**DIRECTIONS FOR THIS TASK:** Extract, without alteration, each line from the start of the listing to the line bearing "SC.cycles.caustics_reflective = False;".

(Scripts that build scenes)
* BEGIN *
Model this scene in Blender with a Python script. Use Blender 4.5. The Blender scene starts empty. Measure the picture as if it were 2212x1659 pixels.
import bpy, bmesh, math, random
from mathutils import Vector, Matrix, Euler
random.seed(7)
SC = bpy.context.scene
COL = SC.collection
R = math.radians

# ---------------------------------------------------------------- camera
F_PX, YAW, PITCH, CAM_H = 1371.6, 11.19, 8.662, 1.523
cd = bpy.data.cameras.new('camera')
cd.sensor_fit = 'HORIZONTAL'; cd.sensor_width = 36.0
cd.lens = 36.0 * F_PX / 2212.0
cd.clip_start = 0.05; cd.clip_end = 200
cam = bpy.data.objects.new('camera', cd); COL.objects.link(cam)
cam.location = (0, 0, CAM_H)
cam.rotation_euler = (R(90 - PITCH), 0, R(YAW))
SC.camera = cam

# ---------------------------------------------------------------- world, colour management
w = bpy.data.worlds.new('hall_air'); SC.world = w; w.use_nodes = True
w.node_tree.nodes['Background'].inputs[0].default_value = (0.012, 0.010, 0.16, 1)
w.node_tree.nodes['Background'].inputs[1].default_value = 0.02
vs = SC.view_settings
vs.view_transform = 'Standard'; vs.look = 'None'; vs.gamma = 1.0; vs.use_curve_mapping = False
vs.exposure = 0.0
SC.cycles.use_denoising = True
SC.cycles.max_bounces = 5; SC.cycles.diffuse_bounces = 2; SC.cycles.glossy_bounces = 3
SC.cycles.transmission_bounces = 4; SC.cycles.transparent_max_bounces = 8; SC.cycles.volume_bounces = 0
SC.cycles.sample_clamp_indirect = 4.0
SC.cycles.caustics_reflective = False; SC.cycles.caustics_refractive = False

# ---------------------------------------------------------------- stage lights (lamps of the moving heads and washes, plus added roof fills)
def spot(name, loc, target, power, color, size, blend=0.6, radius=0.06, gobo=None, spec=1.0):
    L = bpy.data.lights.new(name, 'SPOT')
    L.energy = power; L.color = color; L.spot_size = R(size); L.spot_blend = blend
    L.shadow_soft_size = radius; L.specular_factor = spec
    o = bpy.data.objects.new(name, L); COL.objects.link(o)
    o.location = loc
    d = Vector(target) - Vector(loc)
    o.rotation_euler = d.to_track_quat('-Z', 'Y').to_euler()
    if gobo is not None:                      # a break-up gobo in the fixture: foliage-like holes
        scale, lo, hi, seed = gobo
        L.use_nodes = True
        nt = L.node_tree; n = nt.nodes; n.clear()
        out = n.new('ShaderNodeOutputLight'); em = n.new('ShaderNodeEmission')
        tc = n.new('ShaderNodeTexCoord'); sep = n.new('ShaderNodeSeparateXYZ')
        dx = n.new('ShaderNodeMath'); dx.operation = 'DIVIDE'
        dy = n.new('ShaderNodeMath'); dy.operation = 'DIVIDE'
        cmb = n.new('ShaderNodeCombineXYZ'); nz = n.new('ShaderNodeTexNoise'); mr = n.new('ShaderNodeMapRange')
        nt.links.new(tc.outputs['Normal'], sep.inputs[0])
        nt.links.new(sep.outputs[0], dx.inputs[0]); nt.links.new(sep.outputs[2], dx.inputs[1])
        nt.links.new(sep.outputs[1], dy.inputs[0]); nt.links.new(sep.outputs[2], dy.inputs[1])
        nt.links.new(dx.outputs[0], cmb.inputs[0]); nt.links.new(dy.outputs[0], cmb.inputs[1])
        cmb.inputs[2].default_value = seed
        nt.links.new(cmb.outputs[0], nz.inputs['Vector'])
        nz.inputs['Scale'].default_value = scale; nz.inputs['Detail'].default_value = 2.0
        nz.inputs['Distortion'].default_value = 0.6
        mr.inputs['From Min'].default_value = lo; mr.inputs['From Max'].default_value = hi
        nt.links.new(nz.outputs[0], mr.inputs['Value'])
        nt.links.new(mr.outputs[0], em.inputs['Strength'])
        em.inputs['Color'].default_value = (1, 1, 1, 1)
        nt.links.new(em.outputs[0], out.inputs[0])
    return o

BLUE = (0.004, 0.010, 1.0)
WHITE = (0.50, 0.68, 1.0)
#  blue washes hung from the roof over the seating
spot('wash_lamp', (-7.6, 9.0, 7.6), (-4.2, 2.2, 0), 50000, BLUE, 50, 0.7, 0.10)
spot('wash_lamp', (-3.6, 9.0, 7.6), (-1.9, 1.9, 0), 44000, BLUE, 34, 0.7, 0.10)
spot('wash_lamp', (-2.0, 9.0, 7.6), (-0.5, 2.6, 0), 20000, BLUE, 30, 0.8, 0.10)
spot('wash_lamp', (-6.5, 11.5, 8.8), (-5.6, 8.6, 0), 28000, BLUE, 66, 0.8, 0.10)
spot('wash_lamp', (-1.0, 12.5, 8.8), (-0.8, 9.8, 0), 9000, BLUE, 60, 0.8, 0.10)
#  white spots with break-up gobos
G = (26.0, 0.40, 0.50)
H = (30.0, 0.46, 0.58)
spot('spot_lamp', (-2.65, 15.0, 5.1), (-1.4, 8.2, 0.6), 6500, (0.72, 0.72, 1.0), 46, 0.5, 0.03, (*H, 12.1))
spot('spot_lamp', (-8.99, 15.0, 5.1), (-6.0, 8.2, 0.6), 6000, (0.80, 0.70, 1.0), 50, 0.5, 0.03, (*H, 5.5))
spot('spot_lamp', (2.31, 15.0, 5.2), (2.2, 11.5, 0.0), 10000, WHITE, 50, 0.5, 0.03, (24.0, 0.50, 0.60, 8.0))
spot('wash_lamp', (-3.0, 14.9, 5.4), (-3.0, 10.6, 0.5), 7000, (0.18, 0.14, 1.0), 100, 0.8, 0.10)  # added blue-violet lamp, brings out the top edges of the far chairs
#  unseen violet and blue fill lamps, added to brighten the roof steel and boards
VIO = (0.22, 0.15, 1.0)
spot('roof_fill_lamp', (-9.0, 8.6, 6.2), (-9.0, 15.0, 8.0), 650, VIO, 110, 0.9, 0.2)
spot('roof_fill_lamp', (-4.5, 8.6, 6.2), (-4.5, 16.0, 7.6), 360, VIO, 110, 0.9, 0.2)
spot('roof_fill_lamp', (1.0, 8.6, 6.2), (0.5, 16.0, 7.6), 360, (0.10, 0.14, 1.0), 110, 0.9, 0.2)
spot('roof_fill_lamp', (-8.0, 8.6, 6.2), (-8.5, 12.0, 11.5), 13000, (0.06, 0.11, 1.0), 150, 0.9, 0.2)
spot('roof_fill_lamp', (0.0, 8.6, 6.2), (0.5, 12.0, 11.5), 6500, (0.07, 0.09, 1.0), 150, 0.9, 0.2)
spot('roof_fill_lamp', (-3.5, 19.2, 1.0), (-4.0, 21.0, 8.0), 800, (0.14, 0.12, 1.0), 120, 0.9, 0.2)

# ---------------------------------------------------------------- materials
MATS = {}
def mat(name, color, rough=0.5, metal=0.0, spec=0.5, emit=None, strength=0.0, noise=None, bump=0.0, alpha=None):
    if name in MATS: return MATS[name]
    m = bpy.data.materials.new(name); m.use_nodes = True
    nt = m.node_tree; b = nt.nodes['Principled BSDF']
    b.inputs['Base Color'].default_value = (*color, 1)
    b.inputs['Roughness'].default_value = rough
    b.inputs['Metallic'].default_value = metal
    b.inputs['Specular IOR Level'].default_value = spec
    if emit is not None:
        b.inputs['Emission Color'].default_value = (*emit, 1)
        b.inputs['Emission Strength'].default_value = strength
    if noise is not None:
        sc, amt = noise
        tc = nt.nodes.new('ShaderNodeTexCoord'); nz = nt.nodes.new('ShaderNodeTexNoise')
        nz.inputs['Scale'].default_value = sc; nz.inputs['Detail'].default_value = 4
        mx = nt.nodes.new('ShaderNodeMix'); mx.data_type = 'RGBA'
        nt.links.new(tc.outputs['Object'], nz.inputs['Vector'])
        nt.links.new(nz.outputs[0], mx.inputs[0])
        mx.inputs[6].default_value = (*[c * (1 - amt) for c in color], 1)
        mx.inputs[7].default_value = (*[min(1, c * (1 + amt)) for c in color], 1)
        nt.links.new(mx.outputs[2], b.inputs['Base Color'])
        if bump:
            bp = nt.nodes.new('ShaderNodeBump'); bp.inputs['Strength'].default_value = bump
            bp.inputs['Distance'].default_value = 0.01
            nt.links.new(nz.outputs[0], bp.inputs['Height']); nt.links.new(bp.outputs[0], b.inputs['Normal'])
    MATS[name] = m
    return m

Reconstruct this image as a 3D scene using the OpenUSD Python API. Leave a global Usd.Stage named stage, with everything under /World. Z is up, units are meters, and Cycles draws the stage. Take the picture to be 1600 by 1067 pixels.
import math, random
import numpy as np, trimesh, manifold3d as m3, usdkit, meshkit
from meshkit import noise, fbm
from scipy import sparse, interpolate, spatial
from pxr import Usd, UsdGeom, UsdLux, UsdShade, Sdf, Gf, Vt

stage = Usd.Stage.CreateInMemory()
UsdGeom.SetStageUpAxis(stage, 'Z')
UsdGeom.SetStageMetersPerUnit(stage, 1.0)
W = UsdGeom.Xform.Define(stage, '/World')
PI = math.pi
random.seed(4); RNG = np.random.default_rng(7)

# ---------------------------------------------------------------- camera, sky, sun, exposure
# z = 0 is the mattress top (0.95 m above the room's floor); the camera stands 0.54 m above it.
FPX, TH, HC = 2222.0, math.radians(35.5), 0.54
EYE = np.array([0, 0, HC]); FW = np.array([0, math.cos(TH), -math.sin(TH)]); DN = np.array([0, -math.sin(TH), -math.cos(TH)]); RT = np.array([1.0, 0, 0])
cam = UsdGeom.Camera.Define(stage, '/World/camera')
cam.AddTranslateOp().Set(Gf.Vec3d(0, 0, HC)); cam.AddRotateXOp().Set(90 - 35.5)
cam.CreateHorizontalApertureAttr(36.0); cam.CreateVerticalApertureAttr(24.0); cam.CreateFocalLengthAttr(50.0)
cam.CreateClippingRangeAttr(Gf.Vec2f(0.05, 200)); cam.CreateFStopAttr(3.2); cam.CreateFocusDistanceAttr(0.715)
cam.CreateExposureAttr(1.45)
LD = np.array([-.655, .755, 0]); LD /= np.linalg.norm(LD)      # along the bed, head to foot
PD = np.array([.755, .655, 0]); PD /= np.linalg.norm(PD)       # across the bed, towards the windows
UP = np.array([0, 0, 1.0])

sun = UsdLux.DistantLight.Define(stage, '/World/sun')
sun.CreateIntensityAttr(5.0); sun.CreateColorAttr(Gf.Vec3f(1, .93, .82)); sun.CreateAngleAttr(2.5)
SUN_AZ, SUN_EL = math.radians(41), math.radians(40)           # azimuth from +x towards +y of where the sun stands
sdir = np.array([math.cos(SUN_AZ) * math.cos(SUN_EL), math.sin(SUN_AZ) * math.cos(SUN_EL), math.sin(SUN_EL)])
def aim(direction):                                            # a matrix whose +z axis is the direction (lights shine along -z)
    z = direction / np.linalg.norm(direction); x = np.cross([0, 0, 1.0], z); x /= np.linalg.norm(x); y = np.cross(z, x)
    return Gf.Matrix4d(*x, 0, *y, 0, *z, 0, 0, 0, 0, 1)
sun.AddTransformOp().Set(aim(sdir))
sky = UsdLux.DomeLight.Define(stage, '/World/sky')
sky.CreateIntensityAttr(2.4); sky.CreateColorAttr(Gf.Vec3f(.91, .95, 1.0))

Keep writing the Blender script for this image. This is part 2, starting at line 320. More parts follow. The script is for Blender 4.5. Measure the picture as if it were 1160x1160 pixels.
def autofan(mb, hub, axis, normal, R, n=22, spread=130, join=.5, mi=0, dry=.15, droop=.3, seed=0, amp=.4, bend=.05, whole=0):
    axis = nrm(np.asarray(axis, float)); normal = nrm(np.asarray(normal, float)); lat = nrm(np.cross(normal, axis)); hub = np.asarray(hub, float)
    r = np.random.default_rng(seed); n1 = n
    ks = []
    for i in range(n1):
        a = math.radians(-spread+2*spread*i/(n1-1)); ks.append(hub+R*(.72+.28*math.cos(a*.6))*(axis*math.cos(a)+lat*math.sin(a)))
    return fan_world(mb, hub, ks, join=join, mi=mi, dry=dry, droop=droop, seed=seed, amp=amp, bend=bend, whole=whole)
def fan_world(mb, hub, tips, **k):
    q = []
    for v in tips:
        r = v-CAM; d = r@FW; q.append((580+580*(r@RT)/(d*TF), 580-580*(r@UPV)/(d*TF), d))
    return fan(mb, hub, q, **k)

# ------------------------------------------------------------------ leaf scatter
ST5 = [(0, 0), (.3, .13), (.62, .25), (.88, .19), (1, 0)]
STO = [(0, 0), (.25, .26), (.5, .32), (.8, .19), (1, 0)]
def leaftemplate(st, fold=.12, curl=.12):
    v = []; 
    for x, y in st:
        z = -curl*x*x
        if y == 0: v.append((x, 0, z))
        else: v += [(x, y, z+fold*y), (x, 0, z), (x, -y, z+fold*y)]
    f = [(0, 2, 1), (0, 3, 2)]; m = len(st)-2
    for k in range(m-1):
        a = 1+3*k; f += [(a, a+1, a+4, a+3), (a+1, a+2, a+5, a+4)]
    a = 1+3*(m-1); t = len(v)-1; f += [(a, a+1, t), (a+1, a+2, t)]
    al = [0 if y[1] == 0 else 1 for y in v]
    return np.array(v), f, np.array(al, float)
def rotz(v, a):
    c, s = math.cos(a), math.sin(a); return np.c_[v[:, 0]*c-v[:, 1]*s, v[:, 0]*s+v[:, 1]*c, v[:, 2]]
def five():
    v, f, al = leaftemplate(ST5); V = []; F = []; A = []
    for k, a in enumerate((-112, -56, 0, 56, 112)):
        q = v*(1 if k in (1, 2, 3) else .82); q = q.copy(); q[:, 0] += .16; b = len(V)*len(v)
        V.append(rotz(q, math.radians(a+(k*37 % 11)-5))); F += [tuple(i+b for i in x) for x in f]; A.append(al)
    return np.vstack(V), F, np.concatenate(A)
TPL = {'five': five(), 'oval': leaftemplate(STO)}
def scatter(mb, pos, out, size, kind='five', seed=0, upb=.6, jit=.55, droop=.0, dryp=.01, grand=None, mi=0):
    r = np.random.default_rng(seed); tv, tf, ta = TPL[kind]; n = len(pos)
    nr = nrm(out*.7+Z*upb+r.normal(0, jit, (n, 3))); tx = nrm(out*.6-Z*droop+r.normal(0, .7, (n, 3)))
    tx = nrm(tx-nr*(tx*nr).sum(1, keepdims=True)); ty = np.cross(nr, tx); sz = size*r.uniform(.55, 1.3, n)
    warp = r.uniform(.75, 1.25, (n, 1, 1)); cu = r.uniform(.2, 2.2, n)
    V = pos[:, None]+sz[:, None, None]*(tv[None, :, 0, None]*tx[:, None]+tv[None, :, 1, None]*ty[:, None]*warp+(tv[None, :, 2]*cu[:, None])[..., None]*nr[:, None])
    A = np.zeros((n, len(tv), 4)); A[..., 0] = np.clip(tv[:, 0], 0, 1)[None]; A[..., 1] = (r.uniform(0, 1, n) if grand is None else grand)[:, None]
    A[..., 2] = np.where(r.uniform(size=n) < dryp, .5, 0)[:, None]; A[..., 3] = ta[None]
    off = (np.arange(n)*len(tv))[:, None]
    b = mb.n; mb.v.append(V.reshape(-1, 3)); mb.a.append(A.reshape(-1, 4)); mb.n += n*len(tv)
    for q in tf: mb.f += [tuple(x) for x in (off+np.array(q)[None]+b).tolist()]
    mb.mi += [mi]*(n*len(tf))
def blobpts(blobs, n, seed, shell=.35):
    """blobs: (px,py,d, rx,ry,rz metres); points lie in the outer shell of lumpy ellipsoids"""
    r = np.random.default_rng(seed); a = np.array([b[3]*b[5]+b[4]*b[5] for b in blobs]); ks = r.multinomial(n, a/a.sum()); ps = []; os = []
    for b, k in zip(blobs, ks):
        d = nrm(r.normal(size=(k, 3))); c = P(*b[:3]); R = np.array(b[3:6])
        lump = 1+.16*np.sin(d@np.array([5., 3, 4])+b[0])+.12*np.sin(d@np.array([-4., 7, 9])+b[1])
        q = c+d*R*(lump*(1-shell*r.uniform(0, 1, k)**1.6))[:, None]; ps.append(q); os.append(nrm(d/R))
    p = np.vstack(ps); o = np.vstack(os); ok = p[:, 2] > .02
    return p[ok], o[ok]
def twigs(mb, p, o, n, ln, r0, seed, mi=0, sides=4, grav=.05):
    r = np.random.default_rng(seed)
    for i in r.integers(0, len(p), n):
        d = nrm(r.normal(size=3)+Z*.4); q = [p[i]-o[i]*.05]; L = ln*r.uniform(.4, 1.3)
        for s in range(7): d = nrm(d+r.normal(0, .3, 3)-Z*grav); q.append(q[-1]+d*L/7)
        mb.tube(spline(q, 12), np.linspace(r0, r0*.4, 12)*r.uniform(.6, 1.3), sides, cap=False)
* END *
**EXERCISE SOLUTION:**
Model this scene in Blender with a Python script. Use Blender 4.5. The Blender scene starts empty. Measure the picture as if it were 2212x1659 pixels.
import bpy, bmesh, math, random
from mathutils import Vector, Matrix, Euler
random.seed(7)
SC = bpy.context.scene
COL = SC.collection
R = math.radians

# ---------------------------------------------------------------- camera
F_PX, YAW, PITCH, CAM_H = 1371.6, 11.19, 8.662, 1.523
cd = bpy.data.cameras.new('camera')
cd.sensor_fit = 'HORIZONTAL'; cd.sensor_width = 36.0
cd.lens = 36.0 * F_PX / 2212.0
cd.clip_start = 0.05; cd.clip_end = 200
cam = bpy.data.objects.new('camera', cd); COL.objects.link(cam)
cam.location = (0, 0, CAM_H)
cam.rotation_euler = (R(90 - PITCH), 0, R(YAW))
SC.camera = cam

# ---------------------------------------------------------------- world, colour management
w = bpy.data.worlds.new('hall_air'); SC.world = w; w.use_nodes = True
w.node_tree.nodes['Background'].inputs[0].default_value = (0.012, 0.010, 0.16, 1)
w.node_tree.nodes['Background'].inputs[1].default_value = 0.02
vs = SC.view_settings
vs.view_transform = 'Standard'; vs.look = 'None'; vs.gamma = 1.0; vs.use_curve_mapping = False
vs.exposure = 0.0
SC.cycles.use_denoising = True
SC.cycles.max_bounces = 5; SC.cycles.diffuse_bounces = 2; SC.cycles.glossy_bounces = 3
SC.cycles.transmission_bounces = 4; SC.cycles.transparent_max_bounces = 8; SC.cycles.volume_bounces = 0
SC.cycles.sample_clamp_indirect = 4.0
SC.cycles.caustics_reflective = False; SC.cycles.caustics_refractive = False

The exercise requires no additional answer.